June 15, 2018 at 12:09 pm EDT | by Patrick Folliard
Long-time D.C. actress savoring new life, work
The Legend of Georgia McBride review, dezi bing, gay news, Washington Blade

Dezi Bing as Rexy in ‘The Legend of Georgia McBride.’ (Photo by Kaley Etzkorn; courtesy Round House Theatre)

‘The Legend of Georgia McBride’
 
Through July 1
 
Round House Theatre
 
4545 East-West Highway, Bethesda, Md.
 
$45-65
 
202-644-1100

In early January, Dezi Bing had a sort of epiphany. She knew without a doubt that the day had come to begin her transition in earnest.

“I was ready to stop being afraid and stop being sad. Whether it was God nudging me, I don’t know,” Bing says. “But I started hormones a couple weeks later and ever since have felt like I’m coming into alignment.”

For Bing, 34, transition hasn’t come without risks. Before beginning her journey, she was known as Desmond Bing, a popular and busy young actor with an impressive resume.

“Professionally, it was a risk,” she says. “But I believed in my talent. I knew someone out there would want me for something. I bring a lot to the table as an actor. I also write plays. I finished a playwrighting fellowship at the Kennedy Center last year. I knew my gifts. I was ready.”

Evidently the theater community agrees. Currently Bing is playing two parts in “The Legend of Georgia McBride” at Round House Theatre in Bethesda. Penned by out playwright Matthew Lopez, it’s the story of Casey (Zack Powell), a failed Elvis impersonator who unwittingly finds success and friendship as a drag queen. Bing plays Casey’s loyal friend Jason, a straight guy who has dated a gender nonconformist. Not what you might expect from a good ole boy from the Florida Panhandle. Bing also plays Rexy, a resilient drag queen who’s both street and book smart.

Dressed in T-shirt, tights and baseball cap, Bing dines on takeout chicken and chats before an evening performance at Round House.

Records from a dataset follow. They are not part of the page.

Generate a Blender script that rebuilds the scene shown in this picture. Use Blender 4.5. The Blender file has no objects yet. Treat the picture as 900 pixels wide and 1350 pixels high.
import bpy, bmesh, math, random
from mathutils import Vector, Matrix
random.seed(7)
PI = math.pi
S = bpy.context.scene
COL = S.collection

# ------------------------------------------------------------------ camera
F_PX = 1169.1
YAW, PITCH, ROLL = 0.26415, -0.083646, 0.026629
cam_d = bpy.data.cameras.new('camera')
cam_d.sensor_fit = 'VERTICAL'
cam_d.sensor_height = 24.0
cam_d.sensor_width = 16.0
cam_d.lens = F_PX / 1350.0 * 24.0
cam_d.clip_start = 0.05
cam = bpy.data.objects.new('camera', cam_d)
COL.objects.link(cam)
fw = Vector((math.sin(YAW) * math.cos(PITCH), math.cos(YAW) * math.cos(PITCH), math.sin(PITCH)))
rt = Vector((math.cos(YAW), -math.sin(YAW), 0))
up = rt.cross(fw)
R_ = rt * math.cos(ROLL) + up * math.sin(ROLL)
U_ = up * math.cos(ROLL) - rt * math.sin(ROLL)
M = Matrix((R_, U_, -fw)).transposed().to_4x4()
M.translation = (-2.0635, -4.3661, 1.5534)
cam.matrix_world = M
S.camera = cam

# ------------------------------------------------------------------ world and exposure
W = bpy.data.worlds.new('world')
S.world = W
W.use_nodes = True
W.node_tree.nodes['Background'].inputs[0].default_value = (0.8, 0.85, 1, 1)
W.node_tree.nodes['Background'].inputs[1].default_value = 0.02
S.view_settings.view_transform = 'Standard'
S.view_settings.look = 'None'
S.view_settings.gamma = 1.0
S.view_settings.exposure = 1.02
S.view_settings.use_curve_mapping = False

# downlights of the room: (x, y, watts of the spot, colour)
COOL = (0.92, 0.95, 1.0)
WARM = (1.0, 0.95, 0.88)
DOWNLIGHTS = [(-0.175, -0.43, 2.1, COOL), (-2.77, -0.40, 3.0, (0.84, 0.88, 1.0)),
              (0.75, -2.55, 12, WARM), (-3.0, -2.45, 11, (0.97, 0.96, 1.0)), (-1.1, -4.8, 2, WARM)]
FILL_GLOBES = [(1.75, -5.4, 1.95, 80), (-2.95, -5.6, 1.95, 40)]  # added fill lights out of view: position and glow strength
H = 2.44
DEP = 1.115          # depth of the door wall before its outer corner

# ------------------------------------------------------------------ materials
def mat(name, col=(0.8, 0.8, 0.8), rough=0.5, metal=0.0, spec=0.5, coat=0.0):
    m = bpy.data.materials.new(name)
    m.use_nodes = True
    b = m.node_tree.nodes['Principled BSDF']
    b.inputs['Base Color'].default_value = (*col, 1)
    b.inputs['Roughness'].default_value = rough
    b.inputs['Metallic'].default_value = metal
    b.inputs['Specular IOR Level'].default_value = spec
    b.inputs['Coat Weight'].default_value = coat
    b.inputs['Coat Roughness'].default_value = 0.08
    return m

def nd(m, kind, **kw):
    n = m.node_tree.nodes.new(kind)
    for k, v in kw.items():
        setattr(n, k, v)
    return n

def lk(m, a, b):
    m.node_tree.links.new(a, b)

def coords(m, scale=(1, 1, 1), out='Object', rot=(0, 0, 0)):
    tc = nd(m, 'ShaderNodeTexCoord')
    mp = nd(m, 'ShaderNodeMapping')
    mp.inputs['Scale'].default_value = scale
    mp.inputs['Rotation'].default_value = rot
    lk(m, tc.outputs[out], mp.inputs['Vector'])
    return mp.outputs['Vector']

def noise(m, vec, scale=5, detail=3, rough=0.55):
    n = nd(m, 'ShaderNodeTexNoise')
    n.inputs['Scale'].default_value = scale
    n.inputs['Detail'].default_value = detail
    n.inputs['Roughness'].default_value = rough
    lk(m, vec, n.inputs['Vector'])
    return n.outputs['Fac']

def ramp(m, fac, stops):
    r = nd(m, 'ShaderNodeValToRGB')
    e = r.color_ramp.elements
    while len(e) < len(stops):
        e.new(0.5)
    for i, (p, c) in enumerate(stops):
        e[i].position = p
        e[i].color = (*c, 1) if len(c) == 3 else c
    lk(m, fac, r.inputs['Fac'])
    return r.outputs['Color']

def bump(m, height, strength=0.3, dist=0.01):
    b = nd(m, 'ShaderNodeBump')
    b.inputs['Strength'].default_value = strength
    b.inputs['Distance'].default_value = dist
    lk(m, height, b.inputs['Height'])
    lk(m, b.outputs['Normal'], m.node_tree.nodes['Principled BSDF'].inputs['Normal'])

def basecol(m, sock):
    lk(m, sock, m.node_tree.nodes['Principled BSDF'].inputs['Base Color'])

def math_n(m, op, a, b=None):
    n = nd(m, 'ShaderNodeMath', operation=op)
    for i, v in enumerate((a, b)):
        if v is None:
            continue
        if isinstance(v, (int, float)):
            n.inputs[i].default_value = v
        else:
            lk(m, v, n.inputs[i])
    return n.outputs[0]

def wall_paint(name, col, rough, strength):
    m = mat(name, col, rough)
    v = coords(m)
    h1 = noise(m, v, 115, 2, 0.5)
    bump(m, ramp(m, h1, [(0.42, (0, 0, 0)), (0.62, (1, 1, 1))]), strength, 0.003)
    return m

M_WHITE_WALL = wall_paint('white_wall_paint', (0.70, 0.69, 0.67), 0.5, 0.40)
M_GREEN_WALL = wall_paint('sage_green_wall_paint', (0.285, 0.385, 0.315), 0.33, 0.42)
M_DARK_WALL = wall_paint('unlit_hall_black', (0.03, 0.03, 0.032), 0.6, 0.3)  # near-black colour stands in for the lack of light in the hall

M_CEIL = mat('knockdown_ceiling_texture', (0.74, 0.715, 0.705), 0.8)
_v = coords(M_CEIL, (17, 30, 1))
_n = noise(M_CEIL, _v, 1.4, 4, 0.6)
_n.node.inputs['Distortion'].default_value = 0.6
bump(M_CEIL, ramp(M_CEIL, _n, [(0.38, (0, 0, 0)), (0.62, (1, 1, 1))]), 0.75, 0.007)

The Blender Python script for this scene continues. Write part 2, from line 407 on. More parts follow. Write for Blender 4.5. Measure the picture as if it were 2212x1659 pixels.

“I’m not sure where my career will go exactly. But as my body continues to change I’ll be up for more roles,” she says. “But I still am misgendered a lot. I still get called ‘sir’ because my voice is masculine and that may or may not change. I don’t feel very masculine but I guess I am to some people.”

As a little boy, Bing wanted to get through this life and come back as a girl. And when Bing started having crushes on boys, she assumed she was gay, yet most of her intimate relationships have been with men who identify as straight. (She’s currently single.) But it was while looking at trans woman Laverne Cox’s Instagram account that a streak of recognition hit her: “I thought this is me! Like me, she also suffered from depression too. Hard to be in the world when you feel out of place. It was a realization of who I actually was.” 

But there were lingering concerns and self-doubts about career, hormones and whether she would ever be passable as a girl. Prior to Bing’s life-changing day in January, she spent four years getting to the place where she felt ready to transition. Today Bing exudes confidence and warmth. She makes a safe home in Northwest, D.C. with supportive housemates and spends time with friends.

“I think makeup is fun and it makes me feel pretty but I don’t want it to be a prison,” she says. “That aspect of femininity doesn’t interest me. It can be counterproductive. For me this is about becoming authentic and actually becoming the person who I’ve always been.”

For now, Bing’s mother is having a hard time seeing Bing as her daughter.

“She still sees me as her little boy. But it’s time for me to assert myself with my mom in a way that’s not rude. It’s important for me to step into my authentic adulthood. This is who I am. And this is how it’s going to be. She’ll get used to it.”